[Records with scene code]
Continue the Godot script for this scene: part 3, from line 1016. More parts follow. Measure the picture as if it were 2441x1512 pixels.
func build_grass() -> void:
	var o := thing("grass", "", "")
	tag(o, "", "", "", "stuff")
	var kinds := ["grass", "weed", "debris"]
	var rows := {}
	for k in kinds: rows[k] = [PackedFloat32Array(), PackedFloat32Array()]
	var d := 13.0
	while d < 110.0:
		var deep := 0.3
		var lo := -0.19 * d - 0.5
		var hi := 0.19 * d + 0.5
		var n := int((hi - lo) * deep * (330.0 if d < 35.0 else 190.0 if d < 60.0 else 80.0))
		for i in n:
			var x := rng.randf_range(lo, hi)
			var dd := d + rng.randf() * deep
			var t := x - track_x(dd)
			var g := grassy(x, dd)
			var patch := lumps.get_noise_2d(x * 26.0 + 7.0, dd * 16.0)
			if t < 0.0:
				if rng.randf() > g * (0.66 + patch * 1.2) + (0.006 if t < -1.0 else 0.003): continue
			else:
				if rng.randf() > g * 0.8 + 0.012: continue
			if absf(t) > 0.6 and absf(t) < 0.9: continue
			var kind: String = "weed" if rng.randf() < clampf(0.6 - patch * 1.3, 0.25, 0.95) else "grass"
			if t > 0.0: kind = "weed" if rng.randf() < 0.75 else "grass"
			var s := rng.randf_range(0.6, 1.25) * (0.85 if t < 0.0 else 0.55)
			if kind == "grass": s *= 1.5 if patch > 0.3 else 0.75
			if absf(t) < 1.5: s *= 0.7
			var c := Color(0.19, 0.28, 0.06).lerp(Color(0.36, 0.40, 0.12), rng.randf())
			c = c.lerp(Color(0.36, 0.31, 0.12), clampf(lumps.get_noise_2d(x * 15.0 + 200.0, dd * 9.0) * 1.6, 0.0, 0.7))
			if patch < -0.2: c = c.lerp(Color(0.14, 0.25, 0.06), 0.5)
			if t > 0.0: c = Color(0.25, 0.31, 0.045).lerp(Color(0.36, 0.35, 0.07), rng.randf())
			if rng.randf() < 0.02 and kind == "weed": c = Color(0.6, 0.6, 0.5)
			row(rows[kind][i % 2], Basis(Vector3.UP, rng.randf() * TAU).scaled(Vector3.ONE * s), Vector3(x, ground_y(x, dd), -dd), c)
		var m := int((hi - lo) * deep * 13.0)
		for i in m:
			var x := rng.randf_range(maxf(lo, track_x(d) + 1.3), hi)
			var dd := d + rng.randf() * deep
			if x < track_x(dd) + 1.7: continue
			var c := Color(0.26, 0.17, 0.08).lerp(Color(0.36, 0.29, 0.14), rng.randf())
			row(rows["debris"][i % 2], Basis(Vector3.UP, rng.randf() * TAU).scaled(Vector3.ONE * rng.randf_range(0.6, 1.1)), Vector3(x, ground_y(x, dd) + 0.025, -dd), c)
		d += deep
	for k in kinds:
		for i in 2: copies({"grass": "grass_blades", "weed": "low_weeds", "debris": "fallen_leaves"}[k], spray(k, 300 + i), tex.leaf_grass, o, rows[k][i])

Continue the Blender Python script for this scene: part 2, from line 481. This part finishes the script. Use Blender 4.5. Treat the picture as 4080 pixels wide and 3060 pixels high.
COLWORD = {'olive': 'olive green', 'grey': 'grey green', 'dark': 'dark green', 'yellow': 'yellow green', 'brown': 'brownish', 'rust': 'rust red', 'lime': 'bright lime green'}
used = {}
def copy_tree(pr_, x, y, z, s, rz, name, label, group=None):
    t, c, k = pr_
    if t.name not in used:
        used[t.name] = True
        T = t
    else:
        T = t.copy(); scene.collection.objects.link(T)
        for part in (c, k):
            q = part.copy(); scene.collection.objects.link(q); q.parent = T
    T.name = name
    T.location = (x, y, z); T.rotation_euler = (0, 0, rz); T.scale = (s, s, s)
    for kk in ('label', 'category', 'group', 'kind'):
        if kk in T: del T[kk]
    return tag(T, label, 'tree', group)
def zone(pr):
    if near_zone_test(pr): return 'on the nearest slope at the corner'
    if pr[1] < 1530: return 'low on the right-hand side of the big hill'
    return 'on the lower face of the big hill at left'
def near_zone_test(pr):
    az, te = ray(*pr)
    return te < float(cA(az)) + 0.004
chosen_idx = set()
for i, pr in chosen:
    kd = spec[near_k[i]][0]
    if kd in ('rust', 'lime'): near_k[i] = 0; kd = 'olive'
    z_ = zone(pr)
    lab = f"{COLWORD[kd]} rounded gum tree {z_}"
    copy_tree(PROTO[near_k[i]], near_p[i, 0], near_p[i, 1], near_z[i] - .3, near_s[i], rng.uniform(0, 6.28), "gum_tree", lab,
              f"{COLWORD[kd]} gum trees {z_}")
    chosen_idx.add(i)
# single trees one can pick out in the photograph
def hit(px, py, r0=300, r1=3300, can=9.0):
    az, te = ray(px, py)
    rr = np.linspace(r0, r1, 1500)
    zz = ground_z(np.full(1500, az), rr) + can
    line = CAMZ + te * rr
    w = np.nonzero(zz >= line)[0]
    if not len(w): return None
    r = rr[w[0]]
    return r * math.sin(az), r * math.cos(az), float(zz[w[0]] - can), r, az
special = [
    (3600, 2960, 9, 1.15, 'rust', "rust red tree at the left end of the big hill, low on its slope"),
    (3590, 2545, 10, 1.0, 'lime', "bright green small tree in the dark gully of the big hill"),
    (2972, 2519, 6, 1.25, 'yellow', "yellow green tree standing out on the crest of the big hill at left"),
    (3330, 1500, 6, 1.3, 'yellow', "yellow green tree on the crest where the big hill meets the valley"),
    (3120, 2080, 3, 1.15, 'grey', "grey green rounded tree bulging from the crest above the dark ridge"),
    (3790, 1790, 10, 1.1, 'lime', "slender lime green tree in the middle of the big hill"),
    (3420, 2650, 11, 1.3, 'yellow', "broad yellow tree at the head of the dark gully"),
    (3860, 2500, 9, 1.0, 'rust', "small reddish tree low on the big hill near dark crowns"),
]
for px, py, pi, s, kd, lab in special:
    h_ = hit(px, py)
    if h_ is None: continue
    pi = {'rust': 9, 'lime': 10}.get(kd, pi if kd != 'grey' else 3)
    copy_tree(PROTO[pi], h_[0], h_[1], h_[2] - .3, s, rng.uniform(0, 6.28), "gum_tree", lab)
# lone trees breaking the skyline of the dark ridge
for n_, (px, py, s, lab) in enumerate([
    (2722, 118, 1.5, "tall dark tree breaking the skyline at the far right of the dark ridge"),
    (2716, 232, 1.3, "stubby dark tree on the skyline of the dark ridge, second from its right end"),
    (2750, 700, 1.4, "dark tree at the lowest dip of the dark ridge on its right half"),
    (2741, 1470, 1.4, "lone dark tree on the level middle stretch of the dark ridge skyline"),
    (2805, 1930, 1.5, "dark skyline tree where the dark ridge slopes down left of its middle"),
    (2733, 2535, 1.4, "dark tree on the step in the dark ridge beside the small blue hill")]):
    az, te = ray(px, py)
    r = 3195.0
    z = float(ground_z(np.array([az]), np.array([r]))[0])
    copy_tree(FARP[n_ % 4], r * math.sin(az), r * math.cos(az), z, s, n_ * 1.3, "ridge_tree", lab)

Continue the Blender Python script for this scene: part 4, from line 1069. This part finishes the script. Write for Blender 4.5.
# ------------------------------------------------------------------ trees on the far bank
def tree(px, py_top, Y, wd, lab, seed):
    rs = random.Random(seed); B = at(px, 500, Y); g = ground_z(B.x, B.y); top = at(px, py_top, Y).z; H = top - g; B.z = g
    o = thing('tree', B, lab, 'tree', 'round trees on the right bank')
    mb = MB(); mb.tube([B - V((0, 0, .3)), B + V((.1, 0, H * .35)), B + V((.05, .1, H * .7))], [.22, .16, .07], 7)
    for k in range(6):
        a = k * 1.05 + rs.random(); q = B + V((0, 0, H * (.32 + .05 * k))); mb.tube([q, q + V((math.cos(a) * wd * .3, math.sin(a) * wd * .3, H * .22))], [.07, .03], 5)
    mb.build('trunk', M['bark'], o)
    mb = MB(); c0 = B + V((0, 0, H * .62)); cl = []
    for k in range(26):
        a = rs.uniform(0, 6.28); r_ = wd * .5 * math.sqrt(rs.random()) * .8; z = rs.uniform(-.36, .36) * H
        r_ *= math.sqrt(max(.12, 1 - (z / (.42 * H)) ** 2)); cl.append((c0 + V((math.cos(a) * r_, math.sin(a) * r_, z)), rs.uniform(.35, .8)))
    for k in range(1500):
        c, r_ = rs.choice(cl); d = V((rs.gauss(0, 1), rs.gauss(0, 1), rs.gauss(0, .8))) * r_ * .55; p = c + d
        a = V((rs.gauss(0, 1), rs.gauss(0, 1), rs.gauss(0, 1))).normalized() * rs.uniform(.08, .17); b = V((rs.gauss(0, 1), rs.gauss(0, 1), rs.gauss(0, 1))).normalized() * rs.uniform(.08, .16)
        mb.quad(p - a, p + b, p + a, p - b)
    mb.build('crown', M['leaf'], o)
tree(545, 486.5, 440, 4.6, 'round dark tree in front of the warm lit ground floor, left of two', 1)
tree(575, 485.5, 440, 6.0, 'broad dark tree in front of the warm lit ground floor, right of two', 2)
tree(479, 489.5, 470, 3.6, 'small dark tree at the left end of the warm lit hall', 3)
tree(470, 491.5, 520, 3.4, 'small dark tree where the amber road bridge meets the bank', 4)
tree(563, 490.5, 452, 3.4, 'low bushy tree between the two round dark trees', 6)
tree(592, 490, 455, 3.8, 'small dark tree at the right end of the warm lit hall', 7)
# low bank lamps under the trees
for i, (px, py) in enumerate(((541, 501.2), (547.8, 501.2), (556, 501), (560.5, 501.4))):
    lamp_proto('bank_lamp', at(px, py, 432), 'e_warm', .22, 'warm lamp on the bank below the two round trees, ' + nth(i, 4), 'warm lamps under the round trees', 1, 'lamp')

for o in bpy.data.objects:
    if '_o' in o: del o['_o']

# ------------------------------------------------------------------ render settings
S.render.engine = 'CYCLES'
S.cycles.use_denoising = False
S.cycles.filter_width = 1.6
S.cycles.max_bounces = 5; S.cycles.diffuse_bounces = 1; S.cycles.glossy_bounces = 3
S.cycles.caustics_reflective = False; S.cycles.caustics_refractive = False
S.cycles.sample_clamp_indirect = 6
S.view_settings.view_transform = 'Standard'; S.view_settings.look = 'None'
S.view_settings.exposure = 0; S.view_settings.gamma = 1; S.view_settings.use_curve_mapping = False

# Required work:
Of all the lines above, how many contain "Blender"? Give the number and nothing more.

# Written answer:
2